GIVEN DATA:
-----

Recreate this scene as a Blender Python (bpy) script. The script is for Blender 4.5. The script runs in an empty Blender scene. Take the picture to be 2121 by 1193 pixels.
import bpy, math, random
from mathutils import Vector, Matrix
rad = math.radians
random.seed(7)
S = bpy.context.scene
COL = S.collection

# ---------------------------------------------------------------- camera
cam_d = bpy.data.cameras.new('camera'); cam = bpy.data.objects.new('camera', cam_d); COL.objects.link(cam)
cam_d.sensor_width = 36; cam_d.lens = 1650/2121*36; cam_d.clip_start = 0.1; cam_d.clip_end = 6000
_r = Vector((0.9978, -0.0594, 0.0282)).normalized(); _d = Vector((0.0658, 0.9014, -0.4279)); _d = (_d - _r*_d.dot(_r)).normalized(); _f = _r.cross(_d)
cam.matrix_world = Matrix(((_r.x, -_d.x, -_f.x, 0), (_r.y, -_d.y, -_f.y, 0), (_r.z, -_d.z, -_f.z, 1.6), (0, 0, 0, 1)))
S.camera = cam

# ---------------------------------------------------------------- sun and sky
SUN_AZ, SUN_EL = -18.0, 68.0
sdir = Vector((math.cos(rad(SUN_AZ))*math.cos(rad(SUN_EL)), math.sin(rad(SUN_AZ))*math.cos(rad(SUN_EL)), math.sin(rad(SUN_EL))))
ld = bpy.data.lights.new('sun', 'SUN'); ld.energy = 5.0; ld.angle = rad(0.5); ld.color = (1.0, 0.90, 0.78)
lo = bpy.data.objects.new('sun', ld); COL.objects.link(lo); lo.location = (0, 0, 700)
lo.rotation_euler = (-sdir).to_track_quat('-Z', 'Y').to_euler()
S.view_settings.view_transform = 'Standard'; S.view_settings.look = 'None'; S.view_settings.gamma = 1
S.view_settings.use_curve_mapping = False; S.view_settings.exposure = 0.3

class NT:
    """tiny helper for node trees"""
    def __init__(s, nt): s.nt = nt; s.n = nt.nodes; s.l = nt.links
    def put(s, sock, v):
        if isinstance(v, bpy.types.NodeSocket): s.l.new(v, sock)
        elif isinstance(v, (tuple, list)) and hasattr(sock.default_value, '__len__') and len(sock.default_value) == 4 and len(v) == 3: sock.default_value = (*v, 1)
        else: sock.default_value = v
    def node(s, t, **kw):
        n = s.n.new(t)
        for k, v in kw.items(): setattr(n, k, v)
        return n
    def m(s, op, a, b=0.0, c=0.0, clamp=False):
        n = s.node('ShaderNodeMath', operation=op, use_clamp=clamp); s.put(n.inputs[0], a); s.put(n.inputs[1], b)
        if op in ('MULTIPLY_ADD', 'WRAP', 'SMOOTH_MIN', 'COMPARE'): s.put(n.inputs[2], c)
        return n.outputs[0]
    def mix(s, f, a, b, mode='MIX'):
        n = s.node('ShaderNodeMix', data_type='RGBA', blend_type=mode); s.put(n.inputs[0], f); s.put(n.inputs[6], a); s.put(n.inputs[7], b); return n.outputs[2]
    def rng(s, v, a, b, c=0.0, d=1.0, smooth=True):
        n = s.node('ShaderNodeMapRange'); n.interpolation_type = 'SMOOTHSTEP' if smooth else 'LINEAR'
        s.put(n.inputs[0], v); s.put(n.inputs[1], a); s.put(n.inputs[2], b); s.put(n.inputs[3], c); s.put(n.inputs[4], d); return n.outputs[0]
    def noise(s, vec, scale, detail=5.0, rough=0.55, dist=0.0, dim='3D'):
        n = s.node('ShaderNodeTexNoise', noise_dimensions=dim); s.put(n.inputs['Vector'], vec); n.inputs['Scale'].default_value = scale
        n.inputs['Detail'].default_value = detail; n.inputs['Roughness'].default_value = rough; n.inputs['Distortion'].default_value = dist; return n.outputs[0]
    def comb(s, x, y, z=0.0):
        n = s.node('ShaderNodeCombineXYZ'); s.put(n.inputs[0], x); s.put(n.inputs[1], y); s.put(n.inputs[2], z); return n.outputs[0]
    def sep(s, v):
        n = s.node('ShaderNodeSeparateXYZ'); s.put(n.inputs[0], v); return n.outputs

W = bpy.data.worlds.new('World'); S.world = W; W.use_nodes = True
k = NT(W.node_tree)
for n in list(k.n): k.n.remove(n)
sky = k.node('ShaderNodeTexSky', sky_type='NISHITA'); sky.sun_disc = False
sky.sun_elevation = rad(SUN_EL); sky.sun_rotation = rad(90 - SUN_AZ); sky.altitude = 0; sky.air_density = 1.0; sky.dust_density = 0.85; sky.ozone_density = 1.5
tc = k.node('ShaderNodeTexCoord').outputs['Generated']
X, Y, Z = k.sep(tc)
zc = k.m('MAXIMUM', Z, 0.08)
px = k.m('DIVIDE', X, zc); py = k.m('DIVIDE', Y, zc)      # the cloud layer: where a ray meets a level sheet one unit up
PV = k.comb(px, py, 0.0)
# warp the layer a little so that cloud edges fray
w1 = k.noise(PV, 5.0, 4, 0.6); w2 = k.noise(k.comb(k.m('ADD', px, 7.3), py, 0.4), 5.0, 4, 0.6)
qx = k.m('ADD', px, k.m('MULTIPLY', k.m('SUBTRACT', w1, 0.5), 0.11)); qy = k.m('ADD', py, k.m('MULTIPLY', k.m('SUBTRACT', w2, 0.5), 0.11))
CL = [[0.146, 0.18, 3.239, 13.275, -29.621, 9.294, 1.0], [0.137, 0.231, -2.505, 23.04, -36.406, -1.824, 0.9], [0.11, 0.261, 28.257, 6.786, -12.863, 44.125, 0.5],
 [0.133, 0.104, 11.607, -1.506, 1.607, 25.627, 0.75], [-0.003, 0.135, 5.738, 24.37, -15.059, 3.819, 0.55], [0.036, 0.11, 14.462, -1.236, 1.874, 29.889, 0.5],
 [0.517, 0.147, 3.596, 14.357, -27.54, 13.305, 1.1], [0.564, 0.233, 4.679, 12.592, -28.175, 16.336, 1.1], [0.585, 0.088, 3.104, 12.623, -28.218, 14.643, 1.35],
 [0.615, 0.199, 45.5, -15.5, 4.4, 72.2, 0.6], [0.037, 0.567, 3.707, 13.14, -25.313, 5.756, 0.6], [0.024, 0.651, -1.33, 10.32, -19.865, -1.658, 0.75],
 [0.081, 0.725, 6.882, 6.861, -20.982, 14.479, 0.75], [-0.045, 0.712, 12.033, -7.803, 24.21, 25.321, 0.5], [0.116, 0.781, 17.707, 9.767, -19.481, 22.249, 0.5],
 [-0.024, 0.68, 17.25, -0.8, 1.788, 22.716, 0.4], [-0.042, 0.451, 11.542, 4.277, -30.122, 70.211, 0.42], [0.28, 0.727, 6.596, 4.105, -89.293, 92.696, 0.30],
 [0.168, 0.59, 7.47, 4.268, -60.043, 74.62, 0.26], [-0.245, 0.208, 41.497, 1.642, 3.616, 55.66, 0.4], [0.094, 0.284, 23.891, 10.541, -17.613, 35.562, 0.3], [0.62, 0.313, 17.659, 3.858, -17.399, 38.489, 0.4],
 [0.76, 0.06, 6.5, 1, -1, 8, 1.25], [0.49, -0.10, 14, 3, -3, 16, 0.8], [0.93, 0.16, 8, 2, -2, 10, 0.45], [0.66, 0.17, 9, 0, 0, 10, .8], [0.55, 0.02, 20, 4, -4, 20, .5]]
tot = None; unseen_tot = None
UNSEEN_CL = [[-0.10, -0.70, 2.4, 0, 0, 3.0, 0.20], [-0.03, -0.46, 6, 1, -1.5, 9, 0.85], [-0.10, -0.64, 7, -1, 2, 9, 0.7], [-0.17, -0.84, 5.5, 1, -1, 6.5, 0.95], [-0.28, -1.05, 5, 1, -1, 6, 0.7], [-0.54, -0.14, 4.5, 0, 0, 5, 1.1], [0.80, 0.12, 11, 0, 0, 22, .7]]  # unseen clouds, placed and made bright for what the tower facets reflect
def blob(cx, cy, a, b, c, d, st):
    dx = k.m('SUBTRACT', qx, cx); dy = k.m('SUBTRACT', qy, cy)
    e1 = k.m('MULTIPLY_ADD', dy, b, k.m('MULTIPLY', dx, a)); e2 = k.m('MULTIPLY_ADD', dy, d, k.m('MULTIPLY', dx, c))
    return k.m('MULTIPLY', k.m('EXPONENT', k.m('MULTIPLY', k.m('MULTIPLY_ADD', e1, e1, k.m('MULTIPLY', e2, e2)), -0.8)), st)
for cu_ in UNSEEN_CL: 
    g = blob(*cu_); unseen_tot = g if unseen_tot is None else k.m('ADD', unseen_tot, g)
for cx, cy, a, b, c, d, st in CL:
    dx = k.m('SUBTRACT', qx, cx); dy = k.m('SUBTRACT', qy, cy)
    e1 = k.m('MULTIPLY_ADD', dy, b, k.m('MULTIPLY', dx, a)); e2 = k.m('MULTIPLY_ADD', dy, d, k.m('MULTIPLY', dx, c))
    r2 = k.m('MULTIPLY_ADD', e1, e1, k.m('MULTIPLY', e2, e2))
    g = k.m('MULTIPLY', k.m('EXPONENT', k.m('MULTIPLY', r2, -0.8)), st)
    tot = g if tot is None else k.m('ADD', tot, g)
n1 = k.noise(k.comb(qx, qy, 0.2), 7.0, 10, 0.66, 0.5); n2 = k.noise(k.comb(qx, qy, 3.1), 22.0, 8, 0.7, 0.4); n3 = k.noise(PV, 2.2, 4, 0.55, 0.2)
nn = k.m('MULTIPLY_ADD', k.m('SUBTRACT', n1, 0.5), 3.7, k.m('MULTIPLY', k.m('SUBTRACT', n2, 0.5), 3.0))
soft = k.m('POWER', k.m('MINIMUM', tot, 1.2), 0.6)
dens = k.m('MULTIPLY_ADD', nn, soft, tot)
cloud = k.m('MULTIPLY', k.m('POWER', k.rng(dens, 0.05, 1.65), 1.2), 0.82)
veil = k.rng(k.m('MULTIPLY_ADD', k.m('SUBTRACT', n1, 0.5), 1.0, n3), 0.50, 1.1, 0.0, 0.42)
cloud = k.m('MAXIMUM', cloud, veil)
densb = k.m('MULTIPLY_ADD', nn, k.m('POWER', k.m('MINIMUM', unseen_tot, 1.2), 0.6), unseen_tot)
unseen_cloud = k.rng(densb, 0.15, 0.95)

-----

WHAT TO PRODUCE: Where does the word "scene" appear in the listing? List each line that holds it.

CORRECT ANSWER:
Recreate this scene as a Blender Python (bpy) script. The script is for Blender 4.5. The script runs in an empty Blender scene. Take the picture to be 2121 by 1193 pixels.
S = bpy.context.scene